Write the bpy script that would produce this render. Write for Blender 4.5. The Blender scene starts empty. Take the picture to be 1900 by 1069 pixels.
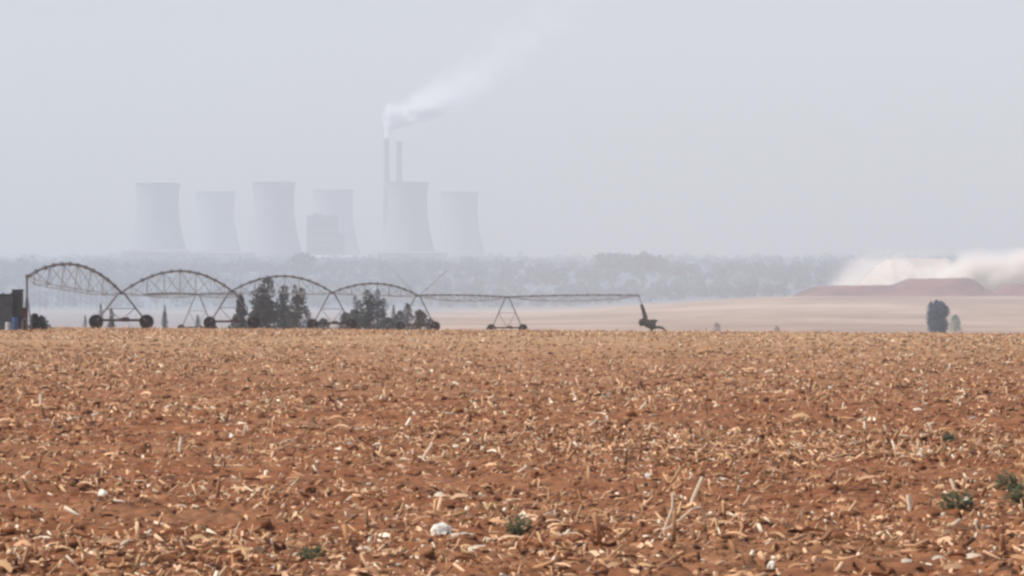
import bpy, math, random
import numpy as np
from mathutils import Vector, Matrix, noise as mnoise
random.seed(11)
rng = np.random.default_rng(11)
S = bpy.context.scene
COL = S.collection
R = math.radians

# ------------------------------------------------------------------ camera numbers
F = 9040.0           # focal length in photo pixels (1900 wide): a long phone zoom, about 12 degrees
CAMZ = 2.6
HORY = 561.0         # eye level in the photo

def wx(px, d): return (px - 950.0) / F * d
def wz(py, d): return CAMZ + (HORY - py) / F * d

# ------------------------------------------------------------------ terrain
_ty = np.arange(-600, 13000, 2.0)
_pts = [(-600, 0), (40, 0), (120, .13), (230, .33), (336, .50), (394, .26), (452, -.03), (510, -.40), (568, -.85), (626, -1.38), (700, -2.1), (820, -3.3), (1150, -5.6),
        (1500, -6.0), (4850, -6.0), (5300, 14), (5900, 41), (9000, 78.5), (10000, 88), (11000, 90), (13000, 88)]
_tz = np.interp(_ty, [p[0] for p in _pts], [p[1] for p in _pts])
def _smooth(a, n):
    k = np.ones(n) / n
    return np.convolve(np.pad(a, (n // 2, n - 1 - n // 2), mode='edge'), k, mode='valid')
_z1 = _smooth(_tz, 31); _z2 = _smooth(_tz, 181)
_w = np.clip((_ty - 1200) / 500, 0, 1)
_tz = _z1 * (1 - _w) + _z2 * _w
def sstep(a, b, v):
    t = np.clip((v - a) / (b - a), 0, 1); return t * t * (3 - 2 * t)
def terrain(x, y):
    x = np.asarray(x, float); y = np.asarray(y, float)
    z = np.interp(y, _ty, _tz)
    z = z - .0058 * np.clip(x, -90, 90) * sstep(60, 336, y) * (1 - sstep(1000, 1700, y))
    q = x / np.maximum(y, 50)
    z = z + 12.5 * sstep(1700, 3300, y) * sstep(-.005, .062, q) * (1 - sstep(4700, 5600, y))
    return z

# ------------------------------------------------------------------ numpy value noise
_perm = rng.random((256, 256))
def vnoise(x, y, s):
    x = x / s; y = y / s
    xi = np.floor(x).astype(int); yi = np.floor(y).astype(int)
    fx = x - xi; fy = y - yi
    fx = fx * fx * (3 - 2 * fx); fy = fy * fy * (3 - 2 * fy)
    a = _perm[xi & 255, yi & 255]; b = _perm[(xi + 1) & 255, yi & 255]
    c = _perm[xi & 255, (yi + 1) & 255]; d = _perm[(xi + 1) & 255, (yi + 1) & 255]
    return (a * (1 - fx) + b * fx) * (1 - fy) + (c * (1 - fx) + d * fx) * fy - .5
def field_bump(x, y):
    rx = x + y * .13; ry = y - x * .13
    h = .085 * vnoise(rx, ry, .62) + .075 * vnoise(rx + 31, ry + 7, .29) + .07 * vnoise(rx + 3, ry + 70, .15)
    h = h + .045 * vnoise(rx, ry, .09) + .16 * vnoise(rx + 9, ry, 4.5)
    rows = np.sin(y * 2 * np.pi / .92 + 2.2 * vnoise(x, y, 6) + x * .02)
    h = h + .028 * rows * (1 + 1.5 * vnoise(x + 5, y, 3.))
    wheel = np.abs(((y + .02 * x + 1.2 * vnoise(x, y, 25)) % 11.0) - 5.5)
    h = h - .05 * np.exp(-(wheel / .45) ** 2)
    cl = vnoise(rx + 77, ry + 13, .2)
    h = h + .1 * np.clip(cl - .27, 0, 1)
    return h * (1 - .55 * sstep(200, 330, y)) + sstep(150, 300, y) * (.15 * vnoise(x, y, 15.) + .07 * vnoise(x + 40, y, 5.) - .05)
def fieldz(x, y): return terrain(x, y) + field_bump(np.asarray(x, float), np.asarray(y, float))

def hit(px, py):
    """point of the field seen at a place of the photograph (measuring only)"""
    d = np.arange(36, 700, .1)
    f = np.nonzero(terrain(wx(px, d), d) >= wz(py, d))[0]
    dd = d[f[0]] if len(f) else 400.
    return float(wx(px, dd)), float(dd)

# ------------------------------------------------------------------ mesh helpers
class MB:
    def __init__(s): s.v = []; s.f = []; s.c = []
    def add(s, v, f):
        o = len(s.v); s.v += [tuple(p) for p in v]; s.f += [tuple(o + i for i in q) for q in f]
    def box(s, c, d, rz=0, m=None):
        cx, cy, cz = c; dx, dy, dz = d[0] / 2, d[1] / 2, d[2] / 2
        vs = []
        for k in (-1, 1):
            for i, j in ((-1, -1), (1, -1), (1, 1), (-1, 1)):
                x, y = i * dx, j * dy
                vs.append((cx + x * math.cos(rz) - y * math.sin(rz), cy + x * math.sin(rz) + y * math.cos(rz), cz + k * dz))
        s.add(vs, [(3, 2, 1, 0), (4, 5, 6, 7), (0, 1, 5, 4), (1, 2, 6, 5), (2, 3, 7, 6), (3, 0, 4, 7)])
    def tube(s, pts, r, n=6, caps=True):
        pts = [Vector(p) for p in pts]
        rr = r if isinstance(r, (list, tuple)) else [r] * len(pts)
        vs = []; fs = []
        for i, p in enumerate(pts):
            t = (pts[min(i + 1, len(pts) - 1)] - pts[max(i - 1, 0)]).normalized()
            u = t.cross(Vector((0, 0, 1)))
            if u.length < .05: u = t.cross(Vector((0, 1, 0)))
            u.normalize(); w = u.cross(t)
            for k in range(n):
                a = 2 * math.pi * k / n
                vs.append(p + (u * math.cos(a) + w * math.sin(a)) * rr[i])
        for i in range(len(pts) - 1):
            for k in range(n):
                a = i * n + k; b = i * n + (k + 1) % n
                fs.append((a, b, b + n, a + n))
        if caps:
            fs.append(tuple(range(n))[::-1]); fs.append(tuple(range((len(pts) - 1) * n, len(pts) * n)))
        s.add(vs, fs)
    def lathe(s, prof, n=48, c=(0, 0, 0), axis='z', close=False):
        vs = []; fs = []
        for (r, h) in prof:
            for k in range(n):
                a = 2 * math.pi * k / n
                if axis == 'z': vs.append((c[0] + r * math.cos(a), c[1] + r * math.sin(a), c[2] + h))
                else: vs.append((c[0] + r * math.cos(a), c[1] + h, c[2] + r * math.sin(a)))
        m = len(prof)
        for i in range(m - 1 + (1 if close else 0)):
            for k in range(n):
                a = (i % m) * n + k; b = (i % m) * n + (k + 1) % n
                i2 = ((i + 1) % m) * n
                fs.append((a, b, i2 + (k + 1) % n, i2 + k))
        s.add(vs, fs)
    def build(s, name, mat, parent=None, smooth=False, loc=None):
        me = bpy.data.meshes.new(name); me.from_pydata(s.v, [], s.f); me.update()
        return link(name, me, mat, parent, smooth, loc)
def link(name, me, mat, parent=None, smooth=False, loc=None):
    me.materials.append(mat)
    if smooth: me.polygons.foreach_set('use_smooth', [True] * len(me.polygons))
    o = bpy.data.objects.new(name, me); COL.objects.link(o)
    if parent: o.parent = parent
    if loc is not None: o.location = loc
    return o
def np_mesh(name, V, Fq, mat, smooth=False, tint=None):
    me = bpy.data.meshes.new(name)
    nv, nf, k = len(V), len(Fq), Fq.shape[1]
    me.vertices.add(nv); me.vertices.foreach_set('co', np.ascontiguousarray(V, np.float32).ravel())
    me.loops.add(nf * k); me.loops.foreach_set('vertex_index', np.ascontiguousarray(Fq, np.int32).ravel())
    me.polygons.add(nf); me.polygons.foreach_set('loop_start', np.arange(0, nf * k, k, dtype=np.int32))
    me.polygons.foreach_set('loop_total', np.full(nf, k, np.int32))
    me.update(calc_edges=True)
    if tint is not None:
        a = me.color_attributes.new('tint', 'FLOAT_COLOR', 'POINT')
        a.data.foreach_set('color', np.ascontiguousarray(tint, np.float32).ravel())
    return link(name, me, mat, None, smooth)
def tag(o, label=None, cat=None, group=None, kind=None):
    if label: o['label'] = label
    if cat: o['category'] = cat
    if group: o['group'] = group
    if kind: o['kind'] = kind
    return o
def empty(name, loc, rz=0):
    o = bpy.data.objects.new(name, None); COL.objects.link(o); o.location = loc; o.rotation_euler = (0, 0, rz); return o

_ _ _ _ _

(Your goal): Return, unchanged, the lines from the first line of the material through the line that holds "def wz(py, d): return", inclusive, omitting pictures.

(Answer in full):
Write the bpy script that would produce this render. Write for Blender 4.5. The Blender scene starts empty. Take the picture to be 1900 by 1069 pixels.
import bpy, math, random
import numpy as np
from mathutils import Vector, Matrix, noise as mnoise
random.seed(11)
rng = np.random.default_rng(11)
S = bpy.context.scene
COL = S.collection
R = math.radians

# ------------------------------------------------------------------ camera numbers
F = 9040.0           # focal length in photo pixels (1900 wide): a long phone zoom, about 12 degrees
CAMZ = 2.6
HORY = 561.0         # eye level in the photo

def wx(px, d): return (px - 950.0) / F * d
def wz(py, d): return CAMZ + (HORY - py) / F * d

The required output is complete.